WRITTEN EXERCISE
Using the listing below, copy exactly the lines from the one containing "Continue the Blender" to the one containing "raised('lawn_turf', la, .07, .142);", both lines included, and no others.

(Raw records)
•••••

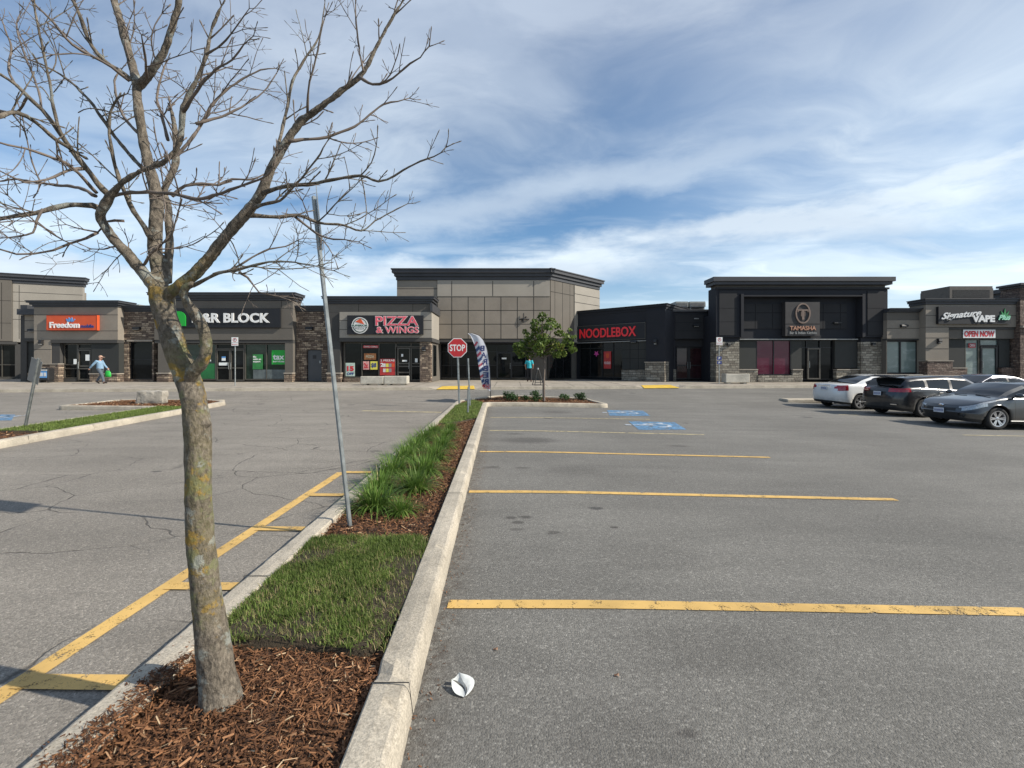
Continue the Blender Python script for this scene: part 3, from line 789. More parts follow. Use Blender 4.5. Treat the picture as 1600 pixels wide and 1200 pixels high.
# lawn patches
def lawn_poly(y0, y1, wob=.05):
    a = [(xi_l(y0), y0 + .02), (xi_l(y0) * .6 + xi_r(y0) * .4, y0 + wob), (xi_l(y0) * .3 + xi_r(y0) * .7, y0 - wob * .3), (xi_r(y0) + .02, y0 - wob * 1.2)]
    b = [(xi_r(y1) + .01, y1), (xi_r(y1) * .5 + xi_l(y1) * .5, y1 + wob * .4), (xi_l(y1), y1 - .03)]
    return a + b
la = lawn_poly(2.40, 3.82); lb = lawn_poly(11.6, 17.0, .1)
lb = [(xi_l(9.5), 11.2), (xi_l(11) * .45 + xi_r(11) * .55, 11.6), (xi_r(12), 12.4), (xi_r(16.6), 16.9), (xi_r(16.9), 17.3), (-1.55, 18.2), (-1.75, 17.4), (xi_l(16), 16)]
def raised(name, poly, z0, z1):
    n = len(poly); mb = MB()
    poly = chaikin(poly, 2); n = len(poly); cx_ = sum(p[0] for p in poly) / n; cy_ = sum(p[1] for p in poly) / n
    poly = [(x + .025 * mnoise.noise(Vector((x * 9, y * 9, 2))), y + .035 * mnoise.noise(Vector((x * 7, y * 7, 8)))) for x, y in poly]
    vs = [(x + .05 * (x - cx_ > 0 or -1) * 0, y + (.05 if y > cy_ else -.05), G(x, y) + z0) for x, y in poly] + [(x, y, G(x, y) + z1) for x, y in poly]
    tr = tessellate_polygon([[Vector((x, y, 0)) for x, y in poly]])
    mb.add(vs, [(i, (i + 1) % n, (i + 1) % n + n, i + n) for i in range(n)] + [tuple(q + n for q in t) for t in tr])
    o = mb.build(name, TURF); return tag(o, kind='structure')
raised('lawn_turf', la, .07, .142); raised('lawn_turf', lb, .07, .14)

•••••

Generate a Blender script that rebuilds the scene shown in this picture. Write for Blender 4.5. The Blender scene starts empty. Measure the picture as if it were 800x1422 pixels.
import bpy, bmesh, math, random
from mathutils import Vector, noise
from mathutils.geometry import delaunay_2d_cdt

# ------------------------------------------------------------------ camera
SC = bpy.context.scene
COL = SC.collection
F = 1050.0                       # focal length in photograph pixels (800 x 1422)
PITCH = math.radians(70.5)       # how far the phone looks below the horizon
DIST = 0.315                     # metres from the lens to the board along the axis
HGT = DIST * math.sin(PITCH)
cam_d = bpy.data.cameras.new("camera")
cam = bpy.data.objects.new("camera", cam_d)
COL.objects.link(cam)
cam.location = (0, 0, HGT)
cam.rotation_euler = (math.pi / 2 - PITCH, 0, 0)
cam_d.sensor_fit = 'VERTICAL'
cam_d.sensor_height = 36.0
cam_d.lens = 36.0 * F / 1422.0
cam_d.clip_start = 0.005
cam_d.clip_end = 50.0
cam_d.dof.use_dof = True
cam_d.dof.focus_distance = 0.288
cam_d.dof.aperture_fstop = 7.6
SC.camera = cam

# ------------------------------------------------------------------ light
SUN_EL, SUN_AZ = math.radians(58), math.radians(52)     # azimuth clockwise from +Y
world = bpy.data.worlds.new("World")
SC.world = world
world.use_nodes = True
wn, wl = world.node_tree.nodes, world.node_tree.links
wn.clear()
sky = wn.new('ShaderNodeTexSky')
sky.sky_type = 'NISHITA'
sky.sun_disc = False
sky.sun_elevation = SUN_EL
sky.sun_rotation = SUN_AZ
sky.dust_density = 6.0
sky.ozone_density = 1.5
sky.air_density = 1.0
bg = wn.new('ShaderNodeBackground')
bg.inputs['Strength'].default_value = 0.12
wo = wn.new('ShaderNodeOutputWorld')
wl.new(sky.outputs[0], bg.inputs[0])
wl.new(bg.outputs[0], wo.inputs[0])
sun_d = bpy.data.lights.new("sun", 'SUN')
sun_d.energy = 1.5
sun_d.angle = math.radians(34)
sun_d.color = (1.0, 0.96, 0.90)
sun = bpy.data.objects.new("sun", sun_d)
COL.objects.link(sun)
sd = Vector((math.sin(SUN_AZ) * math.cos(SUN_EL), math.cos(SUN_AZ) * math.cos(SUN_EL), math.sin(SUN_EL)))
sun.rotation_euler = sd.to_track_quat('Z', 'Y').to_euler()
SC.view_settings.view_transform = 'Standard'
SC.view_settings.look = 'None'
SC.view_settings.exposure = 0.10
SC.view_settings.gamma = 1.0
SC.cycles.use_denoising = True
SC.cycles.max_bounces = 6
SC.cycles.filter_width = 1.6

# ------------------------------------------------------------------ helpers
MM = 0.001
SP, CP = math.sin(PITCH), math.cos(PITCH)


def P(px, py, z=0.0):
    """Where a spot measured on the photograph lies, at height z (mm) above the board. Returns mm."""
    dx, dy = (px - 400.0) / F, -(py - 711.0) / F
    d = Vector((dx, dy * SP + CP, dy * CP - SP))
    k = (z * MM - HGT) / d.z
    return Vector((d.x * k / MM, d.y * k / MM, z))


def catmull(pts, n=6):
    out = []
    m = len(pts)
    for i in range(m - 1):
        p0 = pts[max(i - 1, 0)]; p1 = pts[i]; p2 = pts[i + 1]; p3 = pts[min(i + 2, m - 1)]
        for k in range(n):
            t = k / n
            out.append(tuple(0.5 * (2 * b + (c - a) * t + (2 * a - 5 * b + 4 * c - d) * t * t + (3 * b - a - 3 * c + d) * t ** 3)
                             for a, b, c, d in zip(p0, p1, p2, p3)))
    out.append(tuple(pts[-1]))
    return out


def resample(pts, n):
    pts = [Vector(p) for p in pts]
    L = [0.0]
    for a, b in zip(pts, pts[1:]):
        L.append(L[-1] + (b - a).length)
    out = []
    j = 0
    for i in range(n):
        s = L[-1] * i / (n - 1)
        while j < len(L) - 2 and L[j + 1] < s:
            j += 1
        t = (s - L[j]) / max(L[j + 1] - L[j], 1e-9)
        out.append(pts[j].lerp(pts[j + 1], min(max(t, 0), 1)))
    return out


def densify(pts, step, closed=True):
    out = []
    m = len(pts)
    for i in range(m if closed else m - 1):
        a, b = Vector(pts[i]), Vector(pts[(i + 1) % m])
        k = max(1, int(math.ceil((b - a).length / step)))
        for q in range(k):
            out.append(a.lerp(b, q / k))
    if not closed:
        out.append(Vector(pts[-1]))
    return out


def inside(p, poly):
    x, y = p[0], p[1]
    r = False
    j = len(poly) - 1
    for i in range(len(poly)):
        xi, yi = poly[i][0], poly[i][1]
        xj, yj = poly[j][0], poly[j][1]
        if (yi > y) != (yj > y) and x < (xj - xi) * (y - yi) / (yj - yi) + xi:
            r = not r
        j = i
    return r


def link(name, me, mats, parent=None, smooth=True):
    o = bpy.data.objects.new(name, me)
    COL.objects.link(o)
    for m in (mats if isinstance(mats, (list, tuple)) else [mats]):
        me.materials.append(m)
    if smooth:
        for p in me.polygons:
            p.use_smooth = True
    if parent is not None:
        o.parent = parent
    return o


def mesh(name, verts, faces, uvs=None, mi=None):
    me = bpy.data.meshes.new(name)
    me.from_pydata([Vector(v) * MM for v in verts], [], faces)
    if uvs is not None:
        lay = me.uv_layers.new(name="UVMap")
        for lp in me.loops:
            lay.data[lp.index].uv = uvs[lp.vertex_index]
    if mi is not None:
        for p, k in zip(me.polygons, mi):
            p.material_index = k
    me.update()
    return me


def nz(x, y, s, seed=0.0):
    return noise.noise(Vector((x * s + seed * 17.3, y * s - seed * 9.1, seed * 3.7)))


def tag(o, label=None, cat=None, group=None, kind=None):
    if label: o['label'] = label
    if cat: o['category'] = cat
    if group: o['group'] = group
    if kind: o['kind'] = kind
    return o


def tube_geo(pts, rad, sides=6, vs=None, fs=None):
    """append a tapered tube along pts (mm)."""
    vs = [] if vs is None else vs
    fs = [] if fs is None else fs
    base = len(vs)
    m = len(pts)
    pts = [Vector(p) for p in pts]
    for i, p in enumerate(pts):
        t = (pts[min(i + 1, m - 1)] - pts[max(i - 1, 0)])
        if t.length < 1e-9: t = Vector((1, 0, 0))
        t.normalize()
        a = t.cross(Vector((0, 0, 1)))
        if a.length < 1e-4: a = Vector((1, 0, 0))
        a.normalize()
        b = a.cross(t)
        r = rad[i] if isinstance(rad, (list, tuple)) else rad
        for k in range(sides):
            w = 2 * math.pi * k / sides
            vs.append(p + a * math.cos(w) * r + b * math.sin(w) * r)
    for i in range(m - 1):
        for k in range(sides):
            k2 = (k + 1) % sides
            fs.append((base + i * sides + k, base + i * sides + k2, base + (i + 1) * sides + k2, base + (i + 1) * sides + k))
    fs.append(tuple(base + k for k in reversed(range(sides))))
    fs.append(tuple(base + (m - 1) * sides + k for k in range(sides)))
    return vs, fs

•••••

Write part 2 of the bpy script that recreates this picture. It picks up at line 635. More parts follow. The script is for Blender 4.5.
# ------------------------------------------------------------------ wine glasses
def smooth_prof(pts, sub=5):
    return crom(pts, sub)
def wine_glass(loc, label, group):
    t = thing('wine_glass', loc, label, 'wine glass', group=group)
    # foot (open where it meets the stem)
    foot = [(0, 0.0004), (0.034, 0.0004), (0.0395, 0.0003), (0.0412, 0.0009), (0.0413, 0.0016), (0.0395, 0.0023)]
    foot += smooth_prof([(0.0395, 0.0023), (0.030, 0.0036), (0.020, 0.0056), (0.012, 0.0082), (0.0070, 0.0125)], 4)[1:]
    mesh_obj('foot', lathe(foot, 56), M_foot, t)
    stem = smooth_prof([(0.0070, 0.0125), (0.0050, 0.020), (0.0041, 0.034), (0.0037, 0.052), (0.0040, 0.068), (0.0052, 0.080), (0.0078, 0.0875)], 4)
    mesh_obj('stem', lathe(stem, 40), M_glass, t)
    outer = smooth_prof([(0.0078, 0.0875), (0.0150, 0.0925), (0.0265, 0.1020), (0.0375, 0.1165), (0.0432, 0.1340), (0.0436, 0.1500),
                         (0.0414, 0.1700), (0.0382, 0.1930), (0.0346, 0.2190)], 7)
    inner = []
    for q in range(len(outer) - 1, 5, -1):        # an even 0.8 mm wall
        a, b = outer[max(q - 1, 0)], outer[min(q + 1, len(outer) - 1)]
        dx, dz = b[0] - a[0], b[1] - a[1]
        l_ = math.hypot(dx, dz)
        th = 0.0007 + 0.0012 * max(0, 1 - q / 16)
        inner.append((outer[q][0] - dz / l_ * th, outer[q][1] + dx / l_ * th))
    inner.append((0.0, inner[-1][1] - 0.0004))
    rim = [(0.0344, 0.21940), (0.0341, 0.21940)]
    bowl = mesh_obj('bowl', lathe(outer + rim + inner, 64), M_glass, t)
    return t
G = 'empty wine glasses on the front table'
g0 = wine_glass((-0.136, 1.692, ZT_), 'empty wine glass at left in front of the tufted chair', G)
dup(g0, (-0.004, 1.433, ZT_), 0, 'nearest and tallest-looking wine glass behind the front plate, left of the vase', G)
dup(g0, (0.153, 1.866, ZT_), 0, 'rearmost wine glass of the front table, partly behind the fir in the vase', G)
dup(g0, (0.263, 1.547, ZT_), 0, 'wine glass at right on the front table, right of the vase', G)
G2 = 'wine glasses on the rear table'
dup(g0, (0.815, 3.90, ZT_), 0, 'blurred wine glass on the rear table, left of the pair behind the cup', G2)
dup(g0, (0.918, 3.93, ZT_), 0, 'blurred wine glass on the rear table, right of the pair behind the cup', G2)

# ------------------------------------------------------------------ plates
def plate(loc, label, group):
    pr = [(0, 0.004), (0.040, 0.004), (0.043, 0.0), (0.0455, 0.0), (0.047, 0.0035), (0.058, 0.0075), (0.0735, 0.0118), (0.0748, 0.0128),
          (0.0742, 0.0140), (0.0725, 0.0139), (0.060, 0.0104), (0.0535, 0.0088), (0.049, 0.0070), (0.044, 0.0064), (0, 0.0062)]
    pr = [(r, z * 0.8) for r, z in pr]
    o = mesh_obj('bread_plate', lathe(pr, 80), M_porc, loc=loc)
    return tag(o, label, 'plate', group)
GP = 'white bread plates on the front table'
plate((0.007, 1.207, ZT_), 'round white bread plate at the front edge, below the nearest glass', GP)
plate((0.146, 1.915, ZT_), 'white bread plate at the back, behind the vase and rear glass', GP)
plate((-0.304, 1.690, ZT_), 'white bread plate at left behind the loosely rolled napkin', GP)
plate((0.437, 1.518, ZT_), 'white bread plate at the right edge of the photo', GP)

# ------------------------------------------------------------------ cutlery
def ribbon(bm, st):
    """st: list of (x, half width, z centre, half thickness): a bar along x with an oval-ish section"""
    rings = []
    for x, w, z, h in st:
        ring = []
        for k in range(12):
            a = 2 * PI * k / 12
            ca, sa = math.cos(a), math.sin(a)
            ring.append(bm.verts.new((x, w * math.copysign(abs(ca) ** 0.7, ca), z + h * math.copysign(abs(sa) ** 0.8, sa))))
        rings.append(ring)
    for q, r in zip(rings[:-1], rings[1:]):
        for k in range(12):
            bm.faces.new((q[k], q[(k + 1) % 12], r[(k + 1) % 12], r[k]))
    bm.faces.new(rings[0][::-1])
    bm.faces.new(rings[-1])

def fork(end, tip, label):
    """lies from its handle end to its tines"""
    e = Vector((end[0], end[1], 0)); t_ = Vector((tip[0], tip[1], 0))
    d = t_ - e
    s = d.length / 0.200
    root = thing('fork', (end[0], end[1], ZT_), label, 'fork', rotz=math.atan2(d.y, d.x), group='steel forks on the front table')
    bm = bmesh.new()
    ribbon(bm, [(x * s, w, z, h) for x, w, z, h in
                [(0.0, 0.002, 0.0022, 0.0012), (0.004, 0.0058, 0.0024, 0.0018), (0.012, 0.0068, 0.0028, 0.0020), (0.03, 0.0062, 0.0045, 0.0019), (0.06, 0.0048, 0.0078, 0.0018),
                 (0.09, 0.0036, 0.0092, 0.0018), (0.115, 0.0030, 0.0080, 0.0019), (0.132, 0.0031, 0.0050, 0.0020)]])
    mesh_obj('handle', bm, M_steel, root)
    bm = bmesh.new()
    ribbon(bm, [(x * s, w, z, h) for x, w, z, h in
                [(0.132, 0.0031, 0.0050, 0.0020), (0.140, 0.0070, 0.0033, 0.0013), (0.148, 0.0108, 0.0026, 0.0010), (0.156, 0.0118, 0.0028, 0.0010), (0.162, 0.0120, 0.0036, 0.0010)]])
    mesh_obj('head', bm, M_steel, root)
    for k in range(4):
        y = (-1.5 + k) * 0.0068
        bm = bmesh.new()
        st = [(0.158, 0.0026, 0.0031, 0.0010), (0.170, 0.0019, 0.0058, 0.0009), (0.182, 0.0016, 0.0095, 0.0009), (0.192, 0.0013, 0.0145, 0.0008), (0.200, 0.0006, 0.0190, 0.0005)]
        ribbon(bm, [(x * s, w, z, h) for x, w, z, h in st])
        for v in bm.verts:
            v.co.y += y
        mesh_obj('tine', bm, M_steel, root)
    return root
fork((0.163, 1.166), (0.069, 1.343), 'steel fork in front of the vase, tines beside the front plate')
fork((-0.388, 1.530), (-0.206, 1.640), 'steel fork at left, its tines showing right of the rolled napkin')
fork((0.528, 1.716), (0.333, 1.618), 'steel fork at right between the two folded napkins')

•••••

RESULT
Continue the Blender Python script for this scene: part 3, from line 789. More parts follow. Use Blender 4.5. Treat the picture as 1600 pixels wide and 1200 pixels high.
# lawn patches
def lawn_poly(y0, y1, wob=.05):
    a = [(xi_l(y0), y0 + .02), (xi_l(y0) * .6 + xi_r(y0) * .4, y0 + wob), (xi_l(y0) * .3 + xi_r(y0) * .7, y0 - wob * .3), (xi_r(y0) + .02, y0 - wob * 1.2)]
    b = [(xi_r(y1) + .01, y1), (xi_r(y1) * .5 + xi_l(y1) * .5, y1 + wob * .4), (xi_l(y1), y1 - .03)]
    return a + b
la = lawn_poly(2.40, 3.82); lb = lawn_poly(11.6, 17.0, .1)
lb = [(xi_l(9.5), 11.2), (xi_l(11) * .45 + xi_r(11) * .55, 11.6), (xi_r(12), 12.4), (xi_r(16.6), 16.9), (xi_r(16.9), 17.3), (-1.55, 18.2), (-1.75, 17.4), (xi_l(16), 16)]
def raised(name, poly, z0, z1):
    n = len(poly); mb = MB()
    poly = chaikin(poly, 2); n = len(poly); cx_ = sum(p[0] for p in poly) / n; cy_ = sum(p[1] for p in poly) / n
    poly = [(x + .025 * mnoise.noise(Vector((x * 9, y * 9, 2))), y + .035 * mnoise.noise(Vector((x * 7, y * 7, 8)))) for x, y in poly]
    vs = [(x + .05 * (x - cx_ > 0 or -1) * 0, y + (.05 if y > cy_ else -.05), G(x, y) + z0) for x, y in poly] + [(x, y, G(x, y) + z1) for x, y in poly]
    tr = tessellate_polygon([[Vector((x, y, 0)) for x, y in poly]])
    mb.add(vs, [(i, (i + 1) % n, (i + 1) % n + n, i + n) for i in range(n)] + [tuple(q + n for q in t) for t in tr])
    o = mb.build(name, TURF); return tag(o, kind='structure')
raised('lawn_turf', la, .07, .142); raised('lawn_turf', lb, .07, .14)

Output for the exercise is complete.